(DIRECTIONS): Copy out each line of the data holding "More".

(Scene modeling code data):
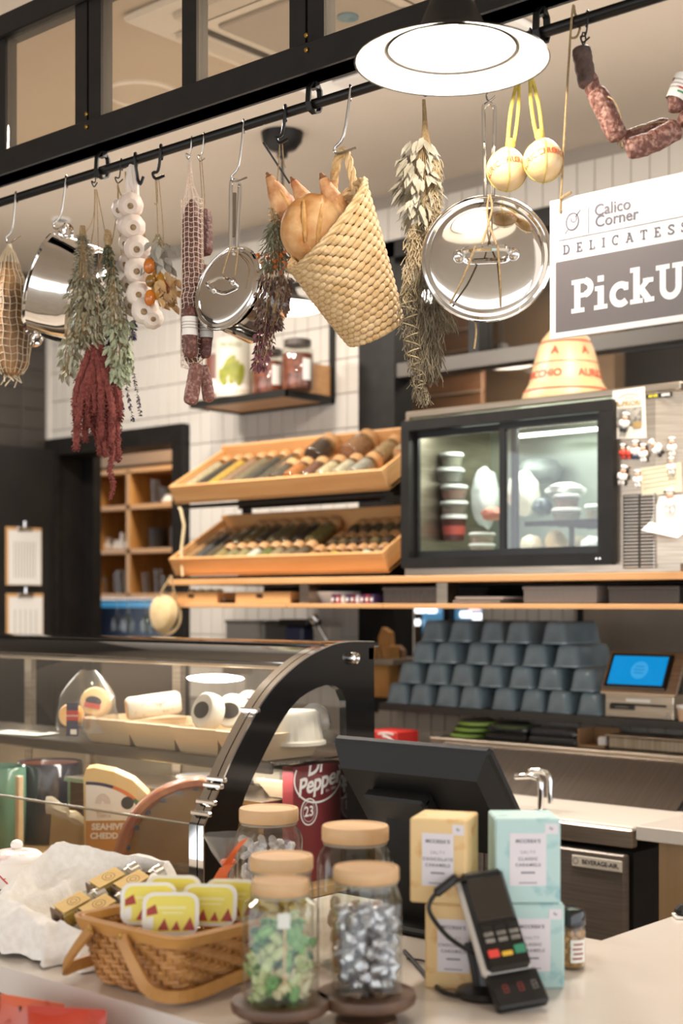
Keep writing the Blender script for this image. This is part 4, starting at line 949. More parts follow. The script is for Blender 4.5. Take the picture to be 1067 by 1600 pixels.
# ------------------------------------------------------------------ wall shelf with the big jars
wsx0, wsx1, wsz = -4.51, -3.95, 2.345
ws = thing('wall_shelf', 'black framed wooden wall shelf with three big jars behind the saucepans', 'shelf', ((wsx0+wsx1)/2, 4.14, wsz)); wl = wsx1-wsx0
MB().box((0, .145, .0), (wl-.02, .27, .022)).done('board', M_wood_sh, ws)
mb = MB(); mb.box((0, .005, -.004), (wl, .02, .028)).box((0, .29, -.004), (wl, .02, .028)).box((wl/2-.01, .15, -.004), (.02, .3, .028)).box((-wl/2+.01, .15, -.004), (.02, .3, .028)).done('frame', M_black, ws)
MB().box((wl/2-.02, .17, .075), (.012, .25, .125)).done('end_panel', M_wood_sh, ws)
for q in (-1, 1): MB().box((q*(wl/2-.01), .295, .26), (.022, .02, .52)).done('post', M_black, ws)
MB().box((0, .295, .51), (wl, .02, .022)).done('top_bar', M_black, ws)
zs = wsz+.012
def bigjar(px, d, h, label, fill, lidc, lab):
    X = xat(px, 4.22); t = thing('big_jar', label, 'jar', (X, 4.22, zs)); r = d/2
    MB().lathe([(r*.92, 0), (r, .01), (r, h*.78), (r*.84, h*.87), (r*.8, h*.9)], 26, cap=False).done('glass_body', M_glass, t)
    MB().lathe([(0, .004), (r*.9, .004), (r*.96, .014), (r*.96, h*.72), (0, h*.74)], 24).done('contents', fill, t)
    MB().lathe([(r*.84, h*.88), (r*.86, h*.885), (r*.86, h), (r*.8, h*1.01), (0, h*1.01)], 26).done('lid', lidc, t)
    MB().grid(lambda u, v: ((r+.0012)*math.cos(R(lab[0]+(lab[1]-lab[0])*u)), (r+.0012)*math.sin(R(lab[0]+(lab[1]-lab[0])*u)), h*(lab[2]+(lab[3]-lab[2])*v)), 10, 1).done('paper_label', M_paper, t)
M_rf = mat('red_peppers', '#8c4a32', .45, col2='#55291c', scale=55, bump=.6)
bigjar(419, .135, .185, 'big glass jar of red-brown peppers in the middle of the wall shelf', M_rf, mat('lid_dark', '#4a413a', .4), (-32, 0, .18, .62))
bigjar(465, .13, .205, 'big glass jar of red-brown peppers at the end panel of the wall shelf', M_rf, mat('lid_dark', '#4a413a', .4), (-28, 6, .18, .6))
X = xat(364, 4.2); pt = thing('pickle_can', 'big white tin with a picture of green pickles on the wall shelf', 'can', (X, 4.2, zs)); r = .073
MB().lathe([(0, 0), (r, 0), (r+.002, .004), (r, .008), (r, .235), (r+.002, .24), (r, .245), (r*.9, .242), (0, .242)], 30).done('can_body', mat('can_white', '#cdc7b6', .35), pt)
def canpatch(a0, a1, z0, z1, m, nm, off=.0012, shp=None):
    MB().grid(lambda u, v: (lambda a, z: ((r+off)*math.cos(a), (r+off)*math.sin(a), z))(*( (R(a0+(a1-a0)*u), z0+(z1-z0)*v) if not shp else shp(u, v))), 12, 8).done(nm, m, pt)
M_pick = mat('pickle_green', '#747a20', .4, col2='#939030', scale=30)
def oval(ac, zc, da, dz, tl): return lambda u, v: (R(ac)+v*(da*math.cos(2*PI*u)*math.cos(tl)-dz/r*math.sin(2*PI*u)*math.sin(tl)), zc+v*(da*r*math.cos(2*PI*u)*math.sin(tl)+dz*math.sin(2*PI*u)*math.cos(tl)))
for ac, zc, da, dz, tl in ((-62, .12, .30, .06, -.5), (-40, .10, .25, .055, -.3), (-20, .09, .25, .05, -.2), (-80, .08, .25, .04, .3)): canpatch(0, 0, 0, 0, M_pick, 'pickle_print', .0015, oval(ac, zc, da, dz, tl))
MB().lathe([(r+.0012, .03), (r+.0012, .052)], 30, cap=False).done('white_band', M_paper, pt)
mb = MB(); letter(mb, 'PICKLES', .026, warp=lambda q: ((r+.002)*math.cos(R(-52)+q[0]/r), (r+.002)*math.sin(R(-52)+q[0]/r), .215+q[1])); mb.done('lettering', mat('green_print', '#77803a', .5), pt)
X = xat(335, 4.25); t = thing('brown_canister', 'brown canister half hidden behind the hanging salami on the wall shelf', 'canister', (X, 4.28, zs)); MB().lathe([(0, 0), (.06, 0), (.06, .2), (.055, .21), (0, .21)], 24).done('body', mat('canister_brown', '#6a3a2a', .5), t); MB().lathe([(.061, .04), (.061, .1)], 24, cap=False).done('label_band', M_paper, t)

# ------------------------------------------------------------------ clipboards on the door leaf
def clipboard(pts, label, n):
    X = -5.785; q = [atx(x, y, X) for x, y in pts]; c = sum(q, V())/4; w_ = abs(q[1].y-q[0].y); h = abs(q[0].z-q[3].z)
    t = thing('clipboard', label, 'clipboard', c); MB().box((.004, 0, 0), (.005, w_, h), b=.0015).done('board', mat('hardboard', '#c79b68', .6), t)
    MB().box((.0085, .004, -h*.02), (.004, w_*.9, h*.93)).done('paper_stack', M_paper, t); mb = MB()
    MB().box((.012, 0, h*.47), (.012, w_*.42, .022), b=.003).lathe([(.0, 0), (.010, 0), (.010, .03), (0, .03)], 12, T(.014, 0, h*.5)).done('clip', M_chrome, t)
    for k in range(n): mb.box((.0108, .0-w_*.28+w_*.56*k/max(1, n-1), -h*.06), (.0006, w_*.028, h*.62))
    mb.done('print_columns', mat('faint_print', '#b9b4ad', .7), t)
clipboard([(8, 822), (64, 825), (64, 917), (8, 914)], 'upper clipboard with a printed sheet on the black door', 8)
clipboard([(8, 925), (66, 927), (68, 1030), (8, 1026)], 'lower clipboard with curling pages on the black door', 5)

# ------------------------------------------------------------------ pantry shelving behind the doorway
PYs = 5.3
px_ = lambda q: xat(q, PYs)
pz = lambda q, y: at(q, y, PYs).z
pu = thing('pantry_shelves', 'oak pantry shelving with cups and glasses seen through the doorway', 'shelving', (px_(205), PYs, 0)); po = px_(205)
zt = [pz(205, 931), pz(205, 861), pz(205, 792), pz(205, 735)]
for z in zt: MB().box((0, .17, z), (1.55, .34, .026)).done('shelf_board', M_oakp, pu)
for q in (84, 320): MB().box((px_(q)-po, .17, zt[0]/2), (.032, .34, zt[0])).done('side_board', MATS['pantry_oak_z'] if 'pantry_oak_z' in MATS else wood('pantry_oak_z', '#b5854a', '#9a6c38', axis=2), pu)
for q in (146, 200, 297): MB().box((px_(q)-po, .17, (zt[0]+zt[-1])/2), (.032, .34, zt[-1]-zt[0])).done('divider', wood('pantry_oak_z', '#b5854a', '#9a6c38', axis=2), pu)
MB().box((0, .345, (zt[0]+zt[-1])/2), (1.55, .012, zt[-1]-zt[0])).done('back_panel', mat('pantry_back', '#94693a', .6), pu)
MB().box((0, .17, zt[-1]+.18), (1.6, .34, .3)).done('fascia', mat('fascia_brown', '#7a5f45', .6), pu)
M_cer = mat('ceramic_white', '#ece8e0', .3)
for i, (px, k, h, w_) in enumerate(((149, 1, .075, .034), (162, 1, .06, .03), (171, 1, .10, .026), (182, 1, .065, .036), (245, 2, .05, .05), (262, 2, .06, .05))):
    t = thing('white_jug', 'small white crockery piece in the pantry, %s along from the black door' % ORD[i], 'crockery', (px_(px), PYs+.1, zt[k]+.0135), group='white crockery in the pantry')
    MB().lathe([(0, 0), (w_*.8, 0), (w_, h*.35), (w_*.55, h*.8), (w_*.6, h), (0, h*.98)], 16).done('body', M_cer, t)
for i, (px, k) in enumerate(((150, 0), (160, 0), (172, 0), (183, 0), (212, 0), (224, 0), (243, 0), (255, 0), (226, 2), (234, 2))):
    t = thing('drinking_glass', 'clear tumbler in the pantry, %s along from the black door' % ORD[i], 'glass', (px_(px), PYs+.08+.03*(i % 2), zt[k]+.0135), group='tumblers in the pantry')
    MB().lathe([(.022, 0), (.03, .10+.02*(i % 3))], 16, cap=False).done('glass_wall', M_glass, t); MB().lathe([(0, 0), (.022, 0), (.022, .008), (0, .01)], 14).done('glass_base', M_glass, t)
for i, (px, cc, nn, d) in enumerate(((222, '#5f5a58', 9, .12), (258, '#8a888a', 9, .13))):
    for k in range(nn):
        t = thing('plate', 'plate in the %s stack in the pantry, %s from the bottom' % (('dark', 'grey')[i], ORD[k]), 'plate', (px_(px), PYs+.12, zt[1]+.0135+.013*k), group='plate stacks in the pantry')
        MB().lathe([(0, 0), (d*.35, 0), (d*.5, .010), (d*.5, .012), (d*.34, .004), (0, .004)], 18).done('dish', mat('plate'+cc, cc, .3), t)
# stemware hanging under the shelves in front of a blue-lit panel
MB().box((0, .32, zt[0]-.22), (1.5, .02, .38)).done('blue_panel', mat('navy_panel', '#1e3350', .4), pu)
MB().box((0, .30, zt[0]-.05), (1.4, .012, .035)).done('blue_light', mat('blue_light', (.06, .27, .48), .3, emit=.4), pu)
gp = None
for i in range(14):
    X = px_(150+9.6*i)
    if gp is None:
        gp = thing('wine_glass', 'wine glass hanging upside down in the pantry rack, first from the black door', 'wine glass', (X, PYs+.16, zt[0]-.02), group='hanging wine glasses in the pantry')
        MB().lathe([(0, 0), (.034, -.002), (.034, -.004), (.005, -.008)], 16, cap=False).done('foot', mat('glass_lit', '#dbe4f2', .1, 0), gp)
        MB().lathe([(.004, -.006), (.004, -.08)], 8, cap=False).done('stem', M_glass, gp); MB().lathe([(.004, -.08), (.025, -.1), (.036, -.14), (.03, -.19)], 16, cap=False).done('bowl', M_glass, gp)
    else:
        c = copy_tree(gp); c.location = (X, PYs+.10+.1*(i % 3), zt[0]-.02)
        c['label'] = 'wine glass hanging upside down in the pantry rack, %s from the black door' % ORD[i]
MB().box((0, .16, zt[0]-.017), (1.5, .3, .006)).done('glass_rack', M_steelw, pu)
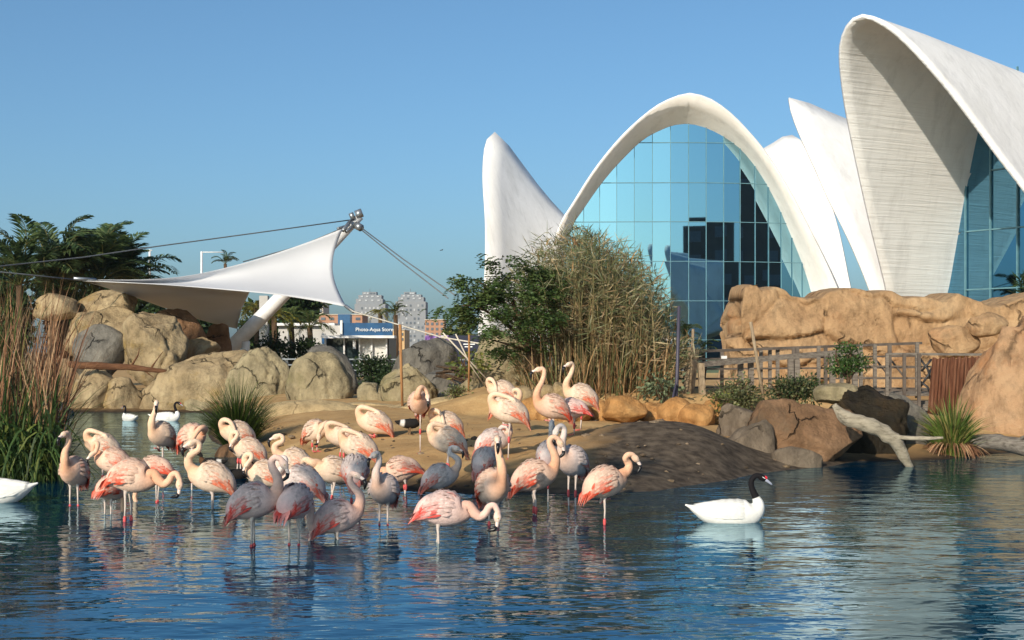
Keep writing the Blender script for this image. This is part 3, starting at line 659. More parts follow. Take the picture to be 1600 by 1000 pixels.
# ------------------------------------------------------------------ moulded rock wall on the right
def rock_wall():
    top = np.array([(1155,470),(1159,447),(1172,439),(1186,443),(1192,452),(1212,451),(1226,456),(1240,463),(1290,464),(1302,457),(1325,450),(1352,452),(1395,457),(1420,466),(1445,462),(1476,472),(1500,461),(1530,469),(1566,480),(1600,466),(1660,455),(1760,470),(1900,480)])
    D0 = 38.; n1 = 260; nz = 80
    xs = (top[:, 0]-800)/F*D0; zt = HC+(HOR-top[:, 1])/F*D0
    L = xs[-1]-xs[0]; s = np.concatenate([np.linspace(-3.2, 0, 14)[:-1], np.linspace(0, L, n1)])
    r = random.Random(5); cs = np.array([(r.uniform(-3, L), r.uniform(.0, 4.2)) for _ in range(46)]); off = np.array([r.uniform(-.22, .25) for _ in cs]); tl = np.array([(r.gauss(0, .16), r.gauss(0, .22)) for _ in cs])
    V = []
    for a in s:
        if a < 0: px_, py_, nx, ny = xs[0]+.12*max(0, a+.5), D0-a, -1., 0.; zz = zt[1]-.1+.05*a
        else: px_, py_, nx, ny = xs[0]+a, D0-.015*a*a*.3, 0., -1.; zz = np.interp(px_, xs, zt)
        if 0 <= a < .5: nx, ny = -(1-a/.5)*.7, -1
        for k in range(nz):
            f = k/(nz-1)
            if f < .82: z = .1+(zz-.1)*(f/.82); back = 0.
            else: z = zz+.1*math.sin((f-.82)/.18*math.pi/2); back = (f-.82)/.18*2.6
            wq = mnoise.noise(Vector((a*.9, z*.9, 3)))*.35; wq2 = mnoise.noise(Vector((a*.9, z*.9, 13)))*.35
            q = np.array((a+wq, z+wq2)); dd = np.hypot(*((cs-q)*np.array((.75, 1.15))).T); o = np.argsort(dd)[:2]
            e = dd[o[1]]-dd[o[0]]; i = o[0]
            dsp = .13*min(1, e/.22)**.5+off[i]*.45*min(1, e/.05)+float(tl[i]@(q-cs[i]))*.8*min(1, e/.06)+.09*mnoise.fractal(Vector((a*.8, z*.8, 1)), 1., 2., 5)
            edge = min(1, max(0, (zz-z)/.5)) if f < .82 else 0.
            dsp = dsp*(.3+.7*edge)-.25*(z/3.5)
            z2 = z+.12*mnoise.fractal(Vector((a*1.3, 0, 9)), 1., 2., 4)*min(1, max(0, (f-.3)/.5))
            V.append((px_+nx*dsp+(back*.12 if a < 0 else 0), py_+ny*dsp+(back if a >= 0 else 0), z2))
    m_ = MB(); m_.add(np.array(V)-np.array((xs[0], D0, 0)), grid_faces(len(s), nz)[:, ::-1])
    o = m_.build('rock_wall', M['wall_rock'], smooth=True, loc=(xs[0], D0, 0))
    tag(o, 'long orange moulded rock wall in front of the white shells', 'rock wall')
rock_wall()
rock('boulder', 'overhanging ochre block jutting from the rock wall at right', (1512,487,1572,528), 35.6, 'wall_rock', 161, dome=False, thick=1.0)
rock('boulder', 'squat orange block in the rock wall above the brown matting', (1452,508,1530,560), 35.8, 'wall_rock', 163, dome=False, thick=.6, boxy=.5)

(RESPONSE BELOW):
Keep writing the Blender script for this image. This is part 4, starting at line 949. More parts follow. The script is for Blender 4.5. Take the picture to be 1067 by 1600 pixels.
Keep writing the Blender script for this image. This is part 3, starting at line 659. More parts follow. Take the picture to be 1600 by 1000 pixels.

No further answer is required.